= Prompt =
Copy out the listing that follows, exactly, without its pictures.

= Dataset excerpt =

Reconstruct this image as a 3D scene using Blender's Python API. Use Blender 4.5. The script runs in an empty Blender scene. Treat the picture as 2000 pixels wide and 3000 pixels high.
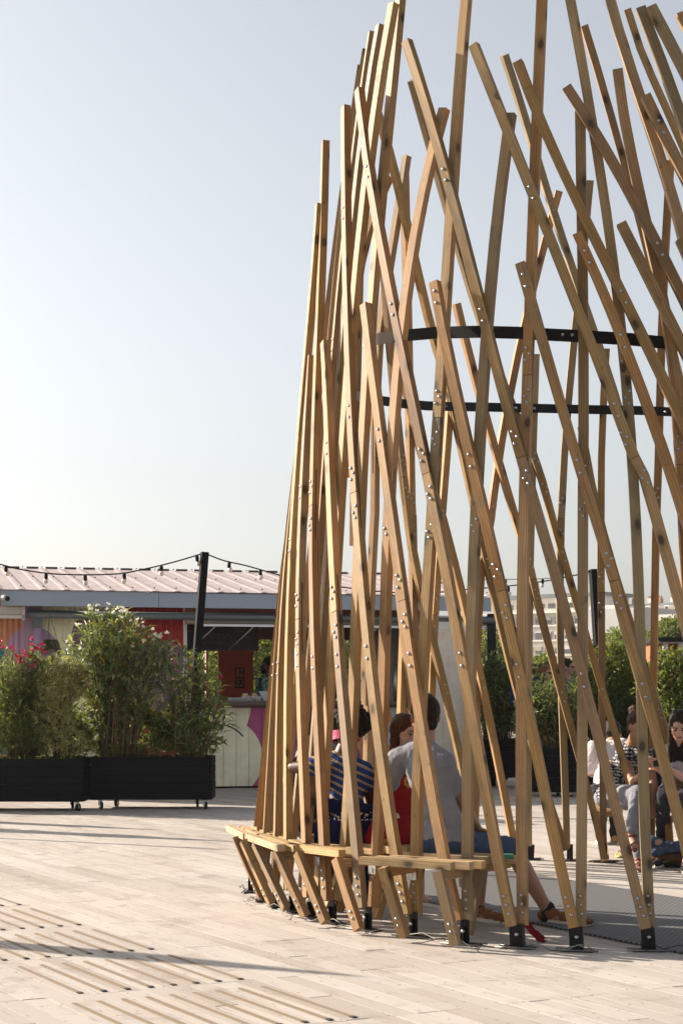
import bpy, bmesh, math, random
from mathutils import Vector, Matrix, Quaternion
rad = math.radians
S = bpy.context.scene
COL = S.collection
# ---------------------------------------------------------------- camera, sky, sun
FPX, HOR, EYE = 5100.0, 2030.0, 1.34          # focal length in photo pixels, horizon row, eye height (m)
cd = bpy.data.cameras.new('camera'); cam = bpy.data.objects.new('camera', cd); COL.objects.link(cam)
S.camera = cam
cam.location = (0, 0, EYE); cam.rotation_euler = (rad(90), 0, 0)
cd.sensor_fit = 'VERTICAL'; cd.sensor_height = 36; cd.sensor_width = 24
cd.lens = 36 * FPX / 3000; cd.shift_y = (HOR - 1500) / 3000
cd.clip_start = 0.1; cd.clip_end = 2000
SUN_EL, SUN_AZ = 24.5, 28.5                    # elevation; degrees beyond due left
sd = Vector((-math.cos(rad(SUN_AZ)) * math.cos(rad(SUN_EL)), math.sin(rad(SUN_AZ)) * math.cos(rad(SUN_EL)), math.sin(rad(SUN_EL))))
w = bpy.data.worlds.new('World'); S.world = w; w.use_nodes = True
nt = w.node_tree; bg = nt.nodes['Background']
sky = nt.nodes.new('ShaderNodeTexSky'); sky.sky_type = 'NISHITA'; sky.sun_disc = False
sky.sun_elevation = rad(SUN_EL); sky.sun_rotation = math.atan2(sd.x, sd.y)
sky.altitude = 50; sky.air_density = 1.0; sky.dust_density = 2.6; sky.ozone_density = 1.0
hs_ = nt.nodes.new("ShaderNodeHueSaturation"); hs_.inputs["Saturation"].default_value = 0.36; nt.links.new(sky.outputs[0], hs_.inputs["Color"])
nt.links.new(hs_.outputs[0], bg.inputs[0]); bg.inputs[1].default_value = 0.077
sl = bpy.data.lights.new('sun', 'SUN'); so = bpy.data.objects.new('sun', sl); COL.objects.link(so)
sl.energy = 5.0; sl.angle = rad(0.55); sl.color = (1.0, 0.87, 0.72)
so.rotation_euler = sd.to_track_quat('Z', 'Y').to_euler()
S.view_settings.view_transform = 'Standard'; S.view_settings.look = 'None'
S.view_settings.exposure = 1.18; S.view_settings.gamma = 1; S.view_settings.use_curve_mapping = False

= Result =
Reconstruct this image as a 3D scene using Blender's Python API. Use Blender 4.5. The script runs in an empty Blender scene. Treat the picture as 2000 pixels wide and 3000 pixels high.
import bpy, bmesh, math, random
from mathutils import Vector, Matrix, Quaternion
rad = math.radians
S = bpy.context.scene
COL = S.collection
# ---------------------------------------------------------------- camera, sky, sun
FPX, HOR, EYE = 5100.0, 2030.0, 1.34          # focal length in photo pixels, horizon row, eye height (m)
cd = bpy.data.cameras.new('camera'); cam = bpy.data.objects.new('camera', cd); COL.objects.link(cam)
S.camera = cam
cam.location = (0, 0, EYE); cam.rotation_euler = (rad(90), 0, 0)
cd.sensor_fit = 'VERTICAL'; cd.sensor_height = 36; cd.sensor_width = 24
cd.lens = 36 * FPX / 3000; cd.shift_y = (HOR - 1500) / 3000
cd.clip_start = 0.1; cd.clip_end = 2000
SUN_EL, SUN_AZ = 24.5, 28.5                    # elevation; degrees beyond due left
sd = Vector((-math.cos(rad(SUN_AZ)) * math.cos(rad(SUN_EL)), math.sin(rad(SUN_AZ)) * math.cos(rad(SUN_EL)), math.sin(rad(SUN_EL))))
w = bpy.data.worlds.new('World'); S.world = w; w.use_nodes = True
nt = w.node_tree; bg = nt.nodes['Background']
sky = nt.nodes.new('ShaderNodeTexSky'); sky.sky_type = 'NISHITA'; sky.sun_disc = False
sky.sun_elevation = rad(SUN_EL); sky.sun_rotation = math.atan2(sd.x, sd.y)
sky.altitude = 50; sky.air_density = 1.0; sky.dust_density = 2.6; sky.ozone_density = 1.0
hs_ = nt.nodes.new("ShaderNodeHueSaturation"); hs_.inputs["Saturation"].default_value = 0.36; nt.links.new(sky.outputs[0], hs_.inputs["Color"])
nt.links.new(hs_.outputs[0], bg.inputs[0]); bg.inputs[1].default_value = 0.077
sl = bpy.data.lights.new('sun', 'SUN'); so = bpy.data.objects.new('sun', sl); COL.objects.link(so)
sl.energy = 5.0; sl.angle = rad(0.55); sl.color = (1.0, 0.87, 0.72)
so.rotation_euler = sd.to_track_quat('Z', 'Y').to_euler()
S.view_settings.view_transform = 'Standard'; S.view_settings.look = 'None'
S.view_settings.exposure = 1.18; S.view_settings.gamma = 1; S.view_settings.use_curve_mapping = False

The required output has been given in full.